Assume that we have a probability space $(\Omega, \mathcal{A}, P)$, and we have two random variables $X,Y: \Omega \rightarrow \mathbb{R}$. On this space.
We can define two measures $\mu_X(B)=P(X^{-1}(B)), \mu_Y(B)=P(Y^{-1}(B)), B \in \mathcal{B}(\mathbb{R})$.
If $\mu_X$ and $\mu_{Y}$ is absolutely continuous with respect to the Lebesgue measure we get that $\mu_X(B)=\int_Bf_Xd\lambda,\mu_Y(B)=\int_Bf_Xd\lambda$, where $\lambda$ is the Lebesgue measure. f is called the probability density. (This follows from the Radon-Nikodym Theorem).
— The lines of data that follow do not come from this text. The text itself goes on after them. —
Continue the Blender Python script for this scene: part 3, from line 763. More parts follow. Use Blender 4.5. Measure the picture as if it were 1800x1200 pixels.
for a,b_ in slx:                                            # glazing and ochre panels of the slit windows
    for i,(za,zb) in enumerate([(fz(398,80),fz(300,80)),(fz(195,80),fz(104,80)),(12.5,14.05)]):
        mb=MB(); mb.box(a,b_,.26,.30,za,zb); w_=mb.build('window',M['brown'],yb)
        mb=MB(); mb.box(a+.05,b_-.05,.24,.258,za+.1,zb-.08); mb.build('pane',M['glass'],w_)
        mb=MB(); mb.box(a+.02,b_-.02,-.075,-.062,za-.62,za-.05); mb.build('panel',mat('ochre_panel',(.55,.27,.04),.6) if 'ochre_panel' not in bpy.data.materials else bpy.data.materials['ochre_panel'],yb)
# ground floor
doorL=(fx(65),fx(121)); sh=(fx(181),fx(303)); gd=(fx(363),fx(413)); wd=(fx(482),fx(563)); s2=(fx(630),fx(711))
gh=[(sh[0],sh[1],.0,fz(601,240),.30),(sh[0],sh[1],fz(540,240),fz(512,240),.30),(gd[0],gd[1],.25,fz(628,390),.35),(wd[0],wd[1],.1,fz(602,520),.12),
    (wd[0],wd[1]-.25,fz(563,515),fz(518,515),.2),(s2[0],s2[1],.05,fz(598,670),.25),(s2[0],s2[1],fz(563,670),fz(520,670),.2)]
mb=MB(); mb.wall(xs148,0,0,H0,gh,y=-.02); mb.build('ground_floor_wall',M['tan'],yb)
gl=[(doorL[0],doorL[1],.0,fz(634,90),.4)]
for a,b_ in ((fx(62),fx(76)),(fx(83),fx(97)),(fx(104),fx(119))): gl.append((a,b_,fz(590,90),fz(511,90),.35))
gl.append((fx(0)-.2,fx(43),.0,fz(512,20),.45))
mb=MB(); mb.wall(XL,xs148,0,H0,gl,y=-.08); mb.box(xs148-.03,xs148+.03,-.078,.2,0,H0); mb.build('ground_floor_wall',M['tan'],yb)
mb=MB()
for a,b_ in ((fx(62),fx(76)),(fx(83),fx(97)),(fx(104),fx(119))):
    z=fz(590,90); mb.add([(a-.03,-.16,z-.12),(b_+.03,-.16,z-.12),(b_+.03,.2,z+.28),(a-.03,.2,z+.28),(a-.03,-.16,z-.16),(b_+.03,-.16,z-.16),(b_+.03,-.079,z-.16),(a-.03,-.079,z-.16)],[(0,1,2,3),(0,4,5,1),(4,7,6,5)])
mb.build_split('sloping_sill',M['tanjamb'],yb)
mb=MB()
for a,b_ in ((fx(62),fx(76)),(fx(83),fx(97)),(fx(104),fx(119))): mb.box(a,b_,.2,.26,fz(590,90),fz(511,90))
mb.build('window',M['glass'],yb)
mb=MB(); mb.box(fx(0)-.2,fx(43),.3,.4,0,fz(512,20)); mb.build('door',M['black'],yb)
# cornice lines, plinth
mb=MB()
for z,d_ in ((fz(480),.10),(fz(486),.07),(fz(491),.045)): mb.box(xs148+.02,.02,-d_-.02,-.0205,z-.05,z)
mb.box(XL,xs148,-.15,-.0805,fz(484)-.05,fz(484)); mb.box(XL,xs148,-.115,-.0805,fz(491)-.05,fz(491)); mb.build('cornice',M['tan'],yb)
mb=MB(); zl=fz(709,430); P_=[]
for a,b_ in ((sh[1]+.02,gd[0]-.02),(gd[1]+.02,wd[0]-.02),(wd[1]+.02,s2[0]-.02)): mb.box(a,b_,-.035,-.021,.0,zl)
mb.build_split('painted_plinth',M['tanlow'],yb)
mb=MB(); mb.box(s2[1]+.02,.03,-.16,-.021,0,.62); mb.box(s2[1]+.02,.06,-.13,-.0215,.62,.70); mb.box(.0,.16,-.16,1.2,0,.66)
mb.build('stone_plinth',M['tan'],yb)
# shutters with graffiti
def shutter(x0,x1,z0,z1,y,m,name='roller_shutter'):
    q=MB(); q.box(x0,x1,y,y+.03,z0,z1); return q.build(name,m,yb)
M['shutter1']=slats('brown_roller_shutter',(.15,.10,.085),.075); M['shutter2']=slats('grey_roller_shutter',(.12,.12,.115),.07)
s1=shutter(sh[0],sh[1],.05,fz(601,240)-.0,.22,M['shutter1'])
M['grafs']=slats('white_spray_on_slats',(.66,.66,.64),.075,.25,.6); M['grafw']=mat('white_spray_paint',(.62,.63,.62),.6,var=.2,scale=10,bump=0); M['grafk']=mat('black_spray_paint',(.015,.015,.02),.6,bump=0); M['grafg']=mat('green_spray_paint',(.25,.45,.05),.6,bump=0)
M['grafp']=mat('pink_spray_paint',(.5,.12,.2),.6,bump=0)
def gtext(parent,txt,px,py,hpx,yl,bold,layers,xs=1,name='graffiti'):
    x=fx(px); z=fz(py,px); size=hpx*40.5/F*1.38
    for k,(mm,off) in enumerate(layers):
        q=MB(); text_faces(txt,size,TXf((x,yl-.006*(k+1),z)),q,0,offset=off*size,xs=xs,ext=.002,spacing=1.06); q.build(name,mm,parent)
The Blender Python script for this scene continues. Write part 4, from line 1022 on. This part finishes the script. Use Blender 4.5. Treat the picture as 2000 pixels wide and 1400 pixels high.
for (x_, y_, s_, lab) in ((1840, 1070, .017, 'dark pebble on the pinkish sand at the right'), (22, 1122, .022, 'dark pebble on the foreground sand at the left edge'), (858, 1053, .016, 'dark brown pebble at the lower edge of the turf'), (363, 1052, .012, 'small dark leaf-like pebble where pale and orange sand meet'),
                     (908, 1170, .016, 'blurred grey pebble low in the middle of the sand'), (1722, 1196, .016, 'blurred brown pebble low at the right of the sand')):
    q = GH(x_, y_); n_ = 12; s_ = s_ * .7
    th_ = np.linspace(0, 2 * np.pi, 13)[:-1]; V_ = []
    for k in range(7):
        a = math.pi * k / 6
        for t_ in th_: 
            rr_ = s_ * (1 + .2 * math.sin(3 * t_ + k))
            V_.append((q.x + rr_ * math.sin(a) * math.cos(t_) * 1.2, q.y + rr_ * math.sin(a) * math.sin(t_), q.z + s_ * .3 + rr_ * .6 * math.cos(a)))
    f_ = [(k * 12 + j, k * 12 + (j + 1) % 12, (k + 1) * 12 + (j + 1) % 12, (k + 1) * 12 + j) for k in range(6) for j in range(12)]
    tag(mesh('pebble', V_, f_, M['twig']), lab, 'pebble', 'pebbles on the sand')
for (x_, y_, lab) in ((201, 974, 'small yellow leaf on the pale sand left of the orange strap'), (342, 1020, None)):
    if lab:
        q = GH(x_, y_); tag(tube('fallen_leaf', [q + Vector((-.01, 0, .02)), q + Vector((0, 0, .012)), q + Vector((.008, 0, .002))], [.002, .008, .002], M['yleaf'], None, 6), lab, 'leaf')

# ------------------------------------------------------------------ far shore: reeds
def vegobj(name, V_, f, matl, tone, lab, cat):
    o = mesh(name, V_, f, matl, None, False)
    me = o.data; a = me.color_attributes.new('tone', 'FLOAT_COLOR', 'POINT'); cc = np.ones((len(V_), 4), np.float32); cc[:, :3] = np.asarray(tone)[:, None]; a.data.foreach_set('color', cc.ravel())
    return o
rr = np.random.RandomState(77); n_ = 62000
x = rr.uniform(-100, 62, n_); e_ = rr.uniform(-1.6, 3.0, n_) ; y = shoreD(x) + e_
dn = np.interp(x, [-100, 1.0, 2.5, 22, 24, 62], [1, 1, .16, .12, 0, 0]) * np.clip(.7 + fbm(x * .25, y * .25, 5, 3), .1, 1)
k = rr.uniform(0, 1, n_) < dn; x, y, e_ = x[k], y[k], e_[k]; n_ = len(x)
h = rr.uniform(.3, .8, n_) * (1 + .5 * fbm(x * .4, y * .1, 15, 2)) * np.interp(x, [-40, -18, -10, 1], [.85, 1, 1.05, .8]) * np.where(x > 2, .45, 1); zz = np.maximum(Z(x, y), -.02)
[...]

We also have that $\mu_{XY}(B_2)=P((X,Y)\in B_2), B_2\in \mathcal{B}(\mathbb{R}^2)$.
My question is this:
If we know that $\mu_X, \mu_Y$ is absolutely continuous with the respect measure, can we then deduce that $\mu_{XY}$ is absolutely continuous with respect to the Lebesgue measure on $\mathbb{R}^2$, and then there exists a probability density function such that $\mu_{XY}(B_2)=\int_{B_2}f_{XY}(r,t)d(\lambda\times \lambda)?$
I am not able to prove this. I am able to prove the converse that if $\mu_{XY}$ is absolutely continuous with respect to the Lebesgue measure on $\mathbb{R^2}$ we also have absolute continuity in separate variables, is this correct? Could you please tell me which directions are correct, and which do not hold?